Crawford's other newer work is the Cat Can Series, consisting of artworks in which used cans of cat food are placed inside painted boxes. The fortune-teller's grandson says the project began with a vision of the future he had: "I had a dream," he says, "I saw this woman with long black hair facing away from me. And immediately, I thought, 'I'm going to meet a woman with long black hair.'"

Soon afterward, he had a cat with black hair and emerald eyes come into his garden. "She got pregnant," Crawford says, "and became insatiably hungry. And I found an unlimited supply of cans of cat food."

Those works and more will be part of his upcoming exhibition, including older pieces juxtaposed with enough new pieces to flesh his career out. It will be Crawford's first show in Detroit since his last one in Ferndale, 15 years ago.

Mazzei is thrilled to be able to show the new work. "I think what attracts me to them is that there's something ritualistic and mystical about them," she says. "Because his process is one of doing something with such attention and focus, but then not just doing that one thing and leaving it, but doing it over and over again. And I think there's a kind of meditative state in that for him."

She adds that it's the sort of art that's more than at first meets the eye, possessing a formal compositional quality that forces people to "really think about what he's doing with objects."

If that sounds a little high-toned to connect with, Mazzei helps break it down further: "It's a ritual. It has meaning. I guess the reason I connect to it is that so much art these days is post-internet culture. People are just using the reference points of pop culture and visual culture, and it seems to be kind of avoidance of any kind of relationship to the human experience. I think it's an intentional avoidance. But I don't connect to that kind of work. I like the kind of work that makes me feel as if I'm connecting to some little point of humanity.

"He was on the very early end of stuff that early minimalists were thinking of. And he was in our back yard. My sense is had he been more willing to participate in that world of schmoozing with collectors, he could have made it big. But he's a little more serious than that."

True to form, Crawford seems completely content being his own person and making his deeply personal art.

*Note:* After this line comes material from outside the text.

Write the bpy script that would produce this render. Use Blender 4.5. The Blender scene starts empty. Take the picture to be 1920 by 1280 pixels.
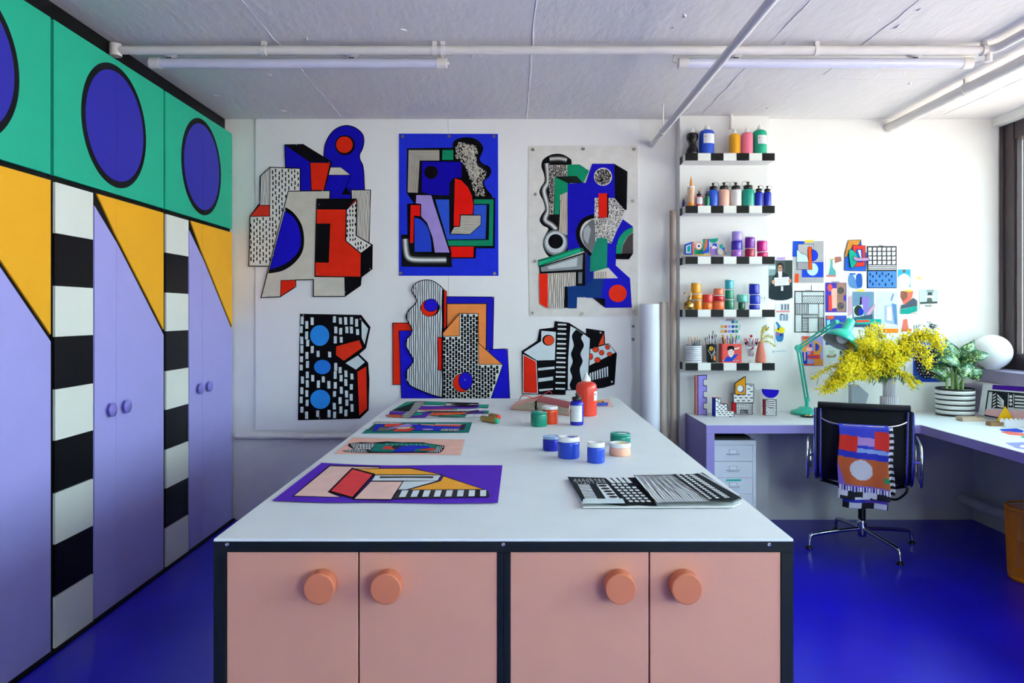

It is ritual and ideas that are at the center of his world more than any specific place and time. Perhaps that's why he's reluctant to embrace a "homecoming" narrative for this show. He says, "I don't want people to get distracted. There are no fancy stories about me. I want it to be about the art."

Jim Crawford opens 6-10 p.m. Friday, Oct. 21, with a talk from Crawford at 3 p.m. Saturday, Oct. 22, at Trinosophes, 1464 Gratiot Ave., Detroit; 313-737-6606; both events are free and open to the public; exhibition runs through Dec. 23.